EXERCISE DIRECTIONS
Where a line contains the string "scene", copy that line.

SOURCE MATERIAL
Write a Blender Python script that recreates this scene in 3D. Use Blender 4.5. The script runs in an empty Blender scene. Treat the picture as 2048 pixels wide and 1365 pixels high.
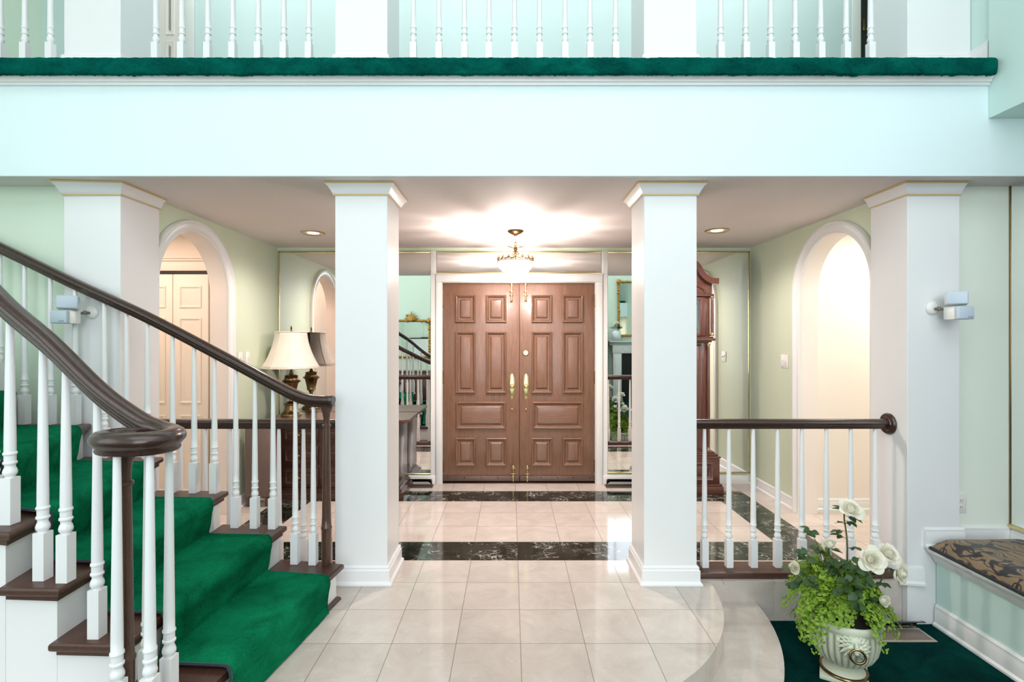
K_WIN, K_OVERHEAD, K_SIDE, K_CH, K_DL, K_HL, K_HR, K_BAL, EXPO = 44, 120, 45, 98, 68, 12, 18, 40, 0.36
import bpy, bmesh, math, random
from mathutils import Vector, Matrix, noise as mnoise
random.seed(7)
PI = math.pi
SC = bpy.context.scene
COL = SC.collection

def S(h):
    h = h.lstrip('#')
    out = []
    for i in (0, 2, 4):
        c = int(h[i:i+2], 16) / 255.0
        out.append(c / 12.92 if c <= 0.04045 else ((c + 0.055) / 1.055) ** 2.4)
    return (*out, 1.0)

# ------------------------------------------------------------------ materials
class NT:
    def __init__(self, name):
        self.m = bpy.data.materials.new(name); self.m.use_nodes = True
        self.t = self.m.node_tree; self.n = self.t.nodes; self.l = self.t.links
        self.b = self.n['Principled BSDF']; self.out = self.n['Material Output']
        self.tc = None
    def coord(self, kind='Object'):
        if not self.tc: self.tc = self.n.new('ShaderNodeTexCoord')
        return self.tc.outputs[kind]
    def link(self, a, b): self.l.new(a, b)
    def setin(self, sock, v):
        if hasattr(v, 'is_linked') or hasattr(v, 'links'): self.l.new(v, sock)
        else: sock.default_value = v
    def math(self, op, a, b=0.0, c=None, clamp=False):
        n = self.n.new('ShaderNodeMath'); n.operation = op; n.use_clamp = clamp
        self.setin(n.inputs[0], a); self.setin(n.inputs[1], b)
        if c is not None: self.setin(n.inputs[2], c)
        return n.outputs[0]
    def vmath(self, op, a, b):
        n = self.n.new('ShaderNodeVectorMath'); n.operation = op
        self.setin(n.inputs[0], a); self.setin(n.inputs[1], b)
        return n.outputs[0]
    def mapping(self, v, scale=(1,1,1), loc=(0,0,0), rot=(0,0,0)):
        n = self.n.new('ShaderNodeMapping'); self.setin(n.inputs['Vector'], v)
        n.inputs['Scale'].default_value = scale; n.inputs['Location'].default_value = loc
        n.inputs['Rotation'].default_value = rot
        return n.outputs[0]
    def noise(self, v, scale, detail=4.0, rough=0.55, dist=0.0, col=False):
        n = self.n.new('ShaderNodeTexNoise'); self.setin(n.inputs['Vector'], v)
        n.inputs['Scale'].default_value = scale; n.inputs['Detail'].default_value = detail
        n.inputs['Roughness'].default_value = rough; n.inputs['Distortion'].default_value = dist
        return n.outputs['Color' if col else 'Fac']
    def voro(self, v, scale, feature='F1', out='Distance'):
        n = self.n.new('ShaderNodeTexVoronoi'); n.feature = feature
        self.setin(n.inputs['Vector'], v); n.inputs['Scale'].default_value = scale
        return n.outputs[out]
    def ramp(self, fac, stops, interp='LINEAR'):
        n = self.n.new('ShaderNodeValToRGB'); self.setin(n.inputs[0], fac)
        cr = n.color_ramp; cr.interpolation = interp
        while len(cr.elements) < len(stops): cr.elements.new(0.5)
        for e, (p, c) in zip(cr.elements, stops):
            e.position = p; e.color = c if len(c) == 4 else (*c, 1)
        return n.outputs[0]
    def mix(self, fac, a, b, blend='MIX'):
        n = self.n.new('ShaderNodeMix'); n.data_type = 'RGBA'; n.blend_type = blend
        self.setin(n.inputs[0], fac); self.setin(n.inputs[6], a); self.setin(n.inputs[7], b)
        return n.outputs[2]
    def bump(self, h, strength=0.2, dist=0.01):
        n = self.n.new('ShaderNodeBump'); n.inputs['Strength'].default_value = strength
        n.inputs['Distance'].default_value = dist; self.setin(n.inputs['Height'], h)
        self.l.new(n.outputs[0], self.b.inputs['Normal'])
    def base(self, v): self.setin(self.b.inputs['Base Color'], v)
    def set(self, **k):
        for kk, v in k.items(): self.setin(self.b.inputs[kk.replace('_', ' ')], v)
        return self

def paint(name, hexc, rough=0.5, var=0.03, bump=0.04):
    t = NT(name); c = S(hexc)
    f = t.noise(t.coord(), 2.3, 3)
    d = tuple(x * (1 - var) for x in c[:3]) + (1,)
    t.base(t.mix(f, c, d)); t.set(Roughness=rough)
    t.bump(t.noise(t.coord(), 260, 2), bump, 0.002)
    return t.m

def wood(name, hexa, hexb, scale=(14, 14, 1.2), rough=0.3, bump=0.15, dens=6.0, coat=0.0):
    t = NT(name)
    v = t.mapping(t.coord(), scale)
    f = t.noise(v, dens, 6, 0.65, 0.6)
    g = t.noise(t.mapping(t.coord(), tuple(s * 5 for s in scale)), dens * 2.2, 3, 0.6)
    h = t.math('MULTIPLY_ADD', g, 0.45, t.math('MULTIPLY', f, 0.6))
    t.base(t.ramp(h, [(0.28, S(hexb)), (0.72, S(hexa))]))
    t.set(Roughness=rough); t.b.inputs['Coat Weight'].default_value = coat
    t.b.inputs['Coat Roughness'].default_value = 0.12
    t.bump(h, bump, 0.003)
    return t.m

def metal(name, hexc, rough=0.22, metallic=1.0, bump=0.0):
    t = NT(name); f = t.noise(t.coord(), 30, 3)
    c = S(hexc); t.base(t.mix(f, c, tuple(x * 0.8 for x in c[:3]) + (1,)))
    t.set(Roughness=rough, Metallic=metallic)
    if bump: t.bump(t.noise(t.coord(), 90, 3), bump, 0.004)
    return t.m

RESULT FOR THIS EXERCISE
Write a Blender Python script that recreates this scene in 3D. Use Blender 4.5. The script runs in an empty Blender scene. Treat the picture as 2048 pixels wide and 1365 pixels high.
SC = bpy.context.scene